Hi, it's Will. Recently, a blog author reported that the CERT® Secure Coding Standards website, which runs on Atlassian Confluence, contained a SQL injection vulnerability. After analyzing the report and discussing it with the Confluence vendor, we have concluded that the behavior described is not a vulnerability.

On October 24, 2008, rvdh posted an entry on the 0x000000 blog that implied that the CERT Secure Coding website contained a SQL injection vulnerability. This website runs Atlassian Confluence, which is used by multiple organizations. If there were a publicly known SQL injection vulnerability in the Confluence software, it would have a pretty widespread effect on these organizations, CERT included. This prompted us to investigate the issue.

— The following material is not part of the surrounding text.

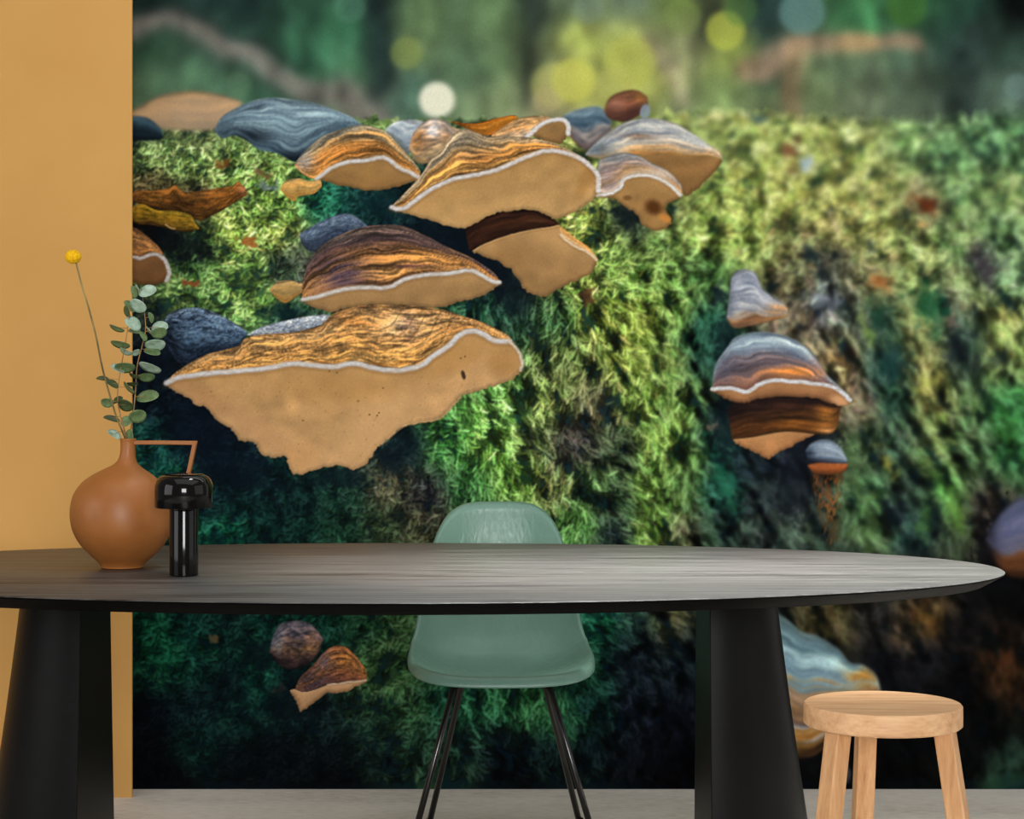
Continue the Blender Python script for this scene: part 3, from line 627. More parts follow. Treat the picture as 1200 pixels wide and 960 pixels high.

When performing a specific query to the Confluence software, an error and detailed stack trace is displayed to the user. From this error, rvdh draws the following conclusion: "^ Oops, besides this hideous blob of intelligence it also let us modify the SQL query. Finally something really interesing to discuss at those cocktail parties or is it?"

It is true that the stack trace is ugly, but that's about as far as the flaw goes. The malformed query does not make it to the SQL part of the Confluence code. If you look at the stack trace, you will notice that the error is generated by the QueryParser component of Apache Lucene. It's not clear where rvdh draws the conclusion that you can modify the SQL query. Sure, you have control over what values might be used to perform the search, but that is expected.

Here is the response from Atlassian, which is the vendor that produces Confluence:

The proposed "attack" supplies the server with an invalid search query that causes Confluence to display an error message. This is a bug only insofar as we don't present a better error message.

  • The query in question is performed against the Lucene index. It is never passed anywhere near SQL, so it can not be used for SQL injection Lucene queries are read-only, so it is impossible for a search query to modify the index in any way, however constructed
  • Lucene queries are constructed programatically, so there is no way for the user-supplied portion of the query can effect the query's security constraints and view data that could not otherwise be found in a search by that user
  • As an application that is mostly used in intranets, Confluence's default error page is very wordy. Customers who want to limit the amount of information leaked during system errors can do so by editing their 500.jsp file to remove the backtrace and error information.
  • Even if this were an SQL query, Confluence uses standard prepared-statement-style parameter insertion to generate SQL queries. As such it is highly resistant to SQL injection attacks.